— Aim of the exercise —
Output solely the number of lines containing the string "Write".

Scene script records
○ ○ ○

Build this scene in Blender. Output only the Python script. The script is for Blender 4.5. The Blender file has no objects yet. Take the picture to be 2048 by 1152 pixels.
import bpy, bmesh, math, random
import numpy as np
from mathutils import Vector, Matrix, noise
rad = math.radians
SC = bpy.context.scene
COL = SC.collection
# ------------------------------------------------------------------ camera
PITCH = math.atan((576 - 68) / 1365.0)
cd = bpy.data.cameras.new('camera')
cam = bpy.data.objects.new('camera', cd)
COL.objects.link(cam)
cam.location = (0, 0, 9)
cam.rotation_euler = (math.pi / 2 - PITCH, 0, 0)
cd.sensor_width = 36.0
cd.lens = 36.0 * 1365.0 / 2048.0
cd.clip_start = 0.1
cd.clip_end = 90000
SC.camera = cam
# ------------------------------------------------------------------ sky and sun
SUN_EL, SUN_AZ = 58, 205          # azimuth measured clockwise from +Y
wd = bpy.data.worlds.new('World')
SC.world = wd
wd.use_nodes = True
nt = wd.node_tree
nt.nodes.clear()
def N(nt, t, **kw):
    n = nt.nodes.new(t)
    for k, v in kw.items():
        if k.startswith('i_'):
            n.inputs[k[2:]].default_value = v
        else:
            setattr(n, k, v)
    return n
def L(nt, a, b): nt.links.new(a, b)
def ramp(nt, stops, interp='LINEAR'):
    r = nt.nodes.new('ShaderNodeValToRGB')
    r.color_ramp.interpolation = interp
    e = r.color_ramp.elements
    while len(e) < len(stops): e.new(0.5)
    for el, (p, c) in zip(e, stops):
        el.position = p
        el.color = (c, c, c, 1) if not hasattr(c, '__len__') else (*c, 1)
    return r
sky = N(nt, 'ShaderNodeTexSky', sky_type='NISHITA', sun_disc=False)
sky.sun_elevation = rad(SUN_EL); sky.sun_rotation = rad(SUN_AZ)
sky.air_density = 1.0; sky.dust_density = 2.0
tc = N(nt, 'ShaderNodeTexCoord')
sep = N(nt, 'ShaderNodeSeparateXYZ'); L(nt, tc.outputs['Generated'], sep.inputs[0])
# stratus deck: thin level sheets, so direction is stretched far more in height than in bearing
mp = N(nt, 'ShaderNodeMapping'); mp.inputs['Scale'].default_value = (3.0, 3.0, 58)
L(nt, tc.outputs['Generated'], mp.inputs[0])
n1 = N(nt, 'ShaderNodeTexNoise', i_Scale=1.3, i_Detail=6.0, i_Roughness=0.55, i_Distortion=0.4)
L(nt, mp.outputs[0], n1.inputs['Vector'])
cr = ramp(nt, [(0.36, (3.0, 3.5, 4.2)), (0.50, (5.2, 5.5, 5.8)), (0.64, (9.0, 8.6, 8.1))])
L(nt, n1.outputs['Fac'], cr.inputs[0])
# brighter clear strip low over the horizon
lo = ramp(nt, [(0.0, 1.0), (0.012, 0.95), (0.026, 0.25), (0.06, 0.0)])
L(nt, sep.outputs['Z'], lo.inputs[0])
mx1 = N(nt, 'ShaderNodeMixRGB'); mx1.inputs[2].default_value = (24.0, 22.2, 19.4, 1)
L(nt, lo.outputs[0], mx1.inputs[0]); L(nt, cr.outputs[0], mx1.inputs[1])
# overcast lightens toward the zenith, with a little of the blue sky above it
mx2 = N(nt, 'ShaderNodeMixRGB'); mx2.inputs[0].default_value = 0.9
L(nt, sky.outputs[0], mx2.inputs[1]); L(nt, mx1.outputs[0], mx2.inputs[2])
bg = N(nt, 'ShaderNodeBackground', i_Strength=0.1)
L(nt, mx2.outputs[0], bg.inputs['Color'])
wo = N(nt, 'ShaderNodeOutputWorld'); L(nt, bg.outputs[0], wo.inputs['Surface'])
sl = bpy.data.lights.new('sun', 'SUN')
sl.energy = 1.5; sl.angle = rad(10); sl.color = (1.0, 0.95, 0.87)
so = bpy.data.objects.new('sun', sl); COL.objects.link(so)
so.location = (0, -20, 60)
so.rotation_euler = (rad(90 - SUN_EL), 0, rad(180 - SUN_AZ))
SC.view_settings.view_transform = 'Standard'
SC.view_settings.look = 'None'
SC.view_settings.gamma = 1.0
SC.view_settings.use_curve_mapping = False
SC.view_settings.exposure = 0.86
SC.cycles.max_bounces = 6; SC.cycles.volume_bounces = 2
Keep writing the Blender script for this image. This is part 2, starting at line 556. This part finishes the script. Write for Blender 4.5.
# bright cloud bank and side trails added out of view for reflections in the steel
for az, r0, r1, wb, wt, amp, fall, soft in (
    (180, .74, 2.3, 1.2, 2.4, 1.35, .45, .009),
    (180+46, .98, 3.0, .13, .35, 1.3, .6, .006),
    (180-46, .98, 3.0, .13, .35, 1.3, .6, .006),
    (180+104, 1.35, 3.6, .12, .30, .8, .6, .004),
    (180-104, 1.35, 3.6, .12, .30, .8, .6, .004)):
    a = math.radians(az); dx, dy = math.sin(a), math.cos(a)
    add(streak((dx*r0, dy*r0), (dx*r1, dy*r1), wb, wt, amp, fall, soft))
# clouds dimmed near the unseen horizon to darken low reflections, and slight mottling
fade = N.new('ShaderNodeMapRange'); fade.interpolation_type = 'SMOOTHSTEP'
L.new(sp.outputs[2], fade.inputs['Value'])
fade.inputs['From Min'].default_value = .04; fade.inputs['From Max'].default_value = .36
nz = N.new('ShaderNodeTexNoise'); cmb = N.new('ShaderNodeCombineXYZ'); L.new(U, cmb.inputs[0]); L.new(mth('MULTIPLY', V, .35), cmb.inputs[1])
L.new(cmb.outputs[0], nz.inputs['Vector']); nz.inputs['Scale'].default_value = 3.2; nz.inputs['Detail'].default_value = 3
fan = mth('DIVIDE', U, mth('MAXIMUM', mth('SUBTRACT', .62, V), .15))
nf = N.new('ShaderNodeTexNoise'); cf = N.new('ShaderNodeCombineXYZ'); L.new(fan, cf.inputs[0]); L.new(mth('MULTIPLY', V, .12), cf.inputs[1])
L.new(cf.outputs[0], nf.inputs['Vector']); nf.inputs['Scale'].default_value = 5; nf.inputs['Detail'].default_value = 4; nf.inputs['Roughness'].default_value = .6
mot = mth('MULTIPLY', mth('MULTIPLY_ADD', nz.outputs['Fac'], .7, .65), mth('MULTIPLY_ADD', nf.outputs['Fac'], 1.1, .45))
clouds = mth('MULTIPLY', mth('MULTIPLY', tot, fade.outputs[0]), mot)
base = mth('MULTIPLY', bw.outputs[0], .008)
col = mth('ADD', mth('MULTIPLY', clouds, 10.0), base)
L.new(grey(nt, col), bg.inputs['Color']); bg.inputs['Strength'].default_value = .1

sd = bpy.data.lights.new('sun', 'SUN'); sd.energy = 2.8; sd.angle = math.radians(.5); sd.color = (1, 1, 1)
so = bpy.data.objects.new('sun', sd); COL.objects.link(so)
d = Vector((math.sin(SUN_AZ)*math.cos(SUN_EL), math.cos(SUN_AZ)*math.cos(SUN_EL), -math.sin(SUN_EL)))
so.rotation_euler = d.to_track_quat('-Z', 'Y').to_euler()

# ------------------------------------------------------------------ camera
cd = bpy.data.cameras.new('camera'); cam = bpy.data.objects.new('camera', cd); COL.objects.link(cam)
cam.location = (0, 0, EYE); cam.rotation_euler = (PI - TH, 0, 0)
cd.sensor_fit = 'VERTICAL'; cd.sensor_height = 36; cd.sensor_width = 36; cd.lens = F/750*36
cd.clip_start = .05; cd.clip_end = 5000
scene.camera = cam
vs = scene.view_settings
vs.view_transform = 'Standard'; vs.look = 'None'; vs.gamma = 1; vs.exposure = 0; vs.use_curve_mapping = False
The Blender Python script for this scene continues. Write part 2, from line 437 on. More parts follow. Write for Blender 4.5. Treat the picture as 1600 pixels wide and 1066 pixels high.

○ ○ ○

— Complete answer —
2